せっかくなので少し観光をすることにして、まずは「尿前(しとまえ)の関」(宮城県大崎市鳴子)へ。鳴子温泉の近くである。
ここは、奥の細道の旅で芭蕉が訪れたところ。
南部道遥に見やりて、岩手の里に泊る。小黒崎・みづの小嶋を過て、なるごの湯より尿前の関にかかりて、出羽の国に超えんとす。この路(みち)旅人稀なる所なれば、関守にあやしめられて、漸(ようよう)として関をこす。
続いて、県境を越えて「封人(ほうじん)の家」(山形県最上町堺田)へ。正式名は旧有路家住宅で重要文化財に指定されている。
入口に立つ芭蕉と曾良。
「封人」とは国境を守る人のことで、ここは芭蕉が泊まって有名な句を詠んだ家と伝えられている。

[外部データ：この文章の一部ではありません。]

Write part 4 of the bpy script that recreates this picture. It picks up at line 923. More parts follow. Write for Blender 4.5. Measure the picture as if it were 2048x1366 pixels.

大山をのぼつて日すでに暮ければ、封人の家を見かけて舎(やどり)を求む。三日風雨あれて、よしなき山中に逗留す。
蚤虱馬の尿する枕もと
続いて、封人の家から歩いて「堺田分水嶺」へ。JR陸羽東線(奥の細道湯けむりライン)の堺田駅からすぐのところ。
ここで左右に分かれた流れは、西側は102km下って山形県酒田市の日本海へ、東側は116km下って宮城県石巻市の太平洋へ向かう。まさに、運命の分かれ道だ。
ちなみに、国際啄木学会の会場となったのは、吉野作造記念館(宮城県大崎市古川)。
民本主義を唱え大正デモクラシーを主導した政治学者、吉野作造はこの古川の地に生まれた。新幹線の古川駅を出ると「吉野作造生誕の地」という大きな標柱が立っている。